ANTI-PROFITEERING IN GST

Anti-Profiteering means making unreasonable profits. In GST a clause of anti-profiteering has been introduced by the government to protect the consumers from profiteering by the traders.

The Law provides that on supply of goods or services the benefits of lower rates or input tax credit should be passed on to the consumer by reducing prices proportionately. Under the anti-profiteering clause in GST (Section 171), the central government is authorized to examine whether input tax credits claimed by any registered taxable person result in a “commensurate reduction in the price” of goods and services sold by that person. The central government may constitute an authority to impose penalties if such price reductions are not implemented.
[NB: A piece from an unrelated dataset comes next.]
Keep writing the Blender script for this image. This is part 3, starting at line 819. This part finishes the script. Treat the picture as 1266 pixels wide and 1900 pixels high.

The law is intended to protect consumers from undue exploitation.

Under GST Law every taxable person  will have to find the additional benefits he may get by way of ITC, no retention and different taxes for which no set off was allowed. Savings on Input and Output tax will have to be worked out. Similarly, additional tax burden will also have to be worked out.

In addition to input credits and tax rates, there are multiple ways for companies to increase efficiency and profits under GST. For example, the free flow of goods across states, without entry tax and with lower logistics cost, will increase the profit margin post-GST implementation and should not be considered as anti-profiteering. In such a scenario, companies can also recover the cost of GST implementation and earn higher profits after the break-even.

The anti-profiteering clause is intended to guarantee that any savings resulting from the efficient input credit chain and lower taxes actually reach final consumers. The motivation behind GST will be defeated if it benefits only the companies and not the final consumer.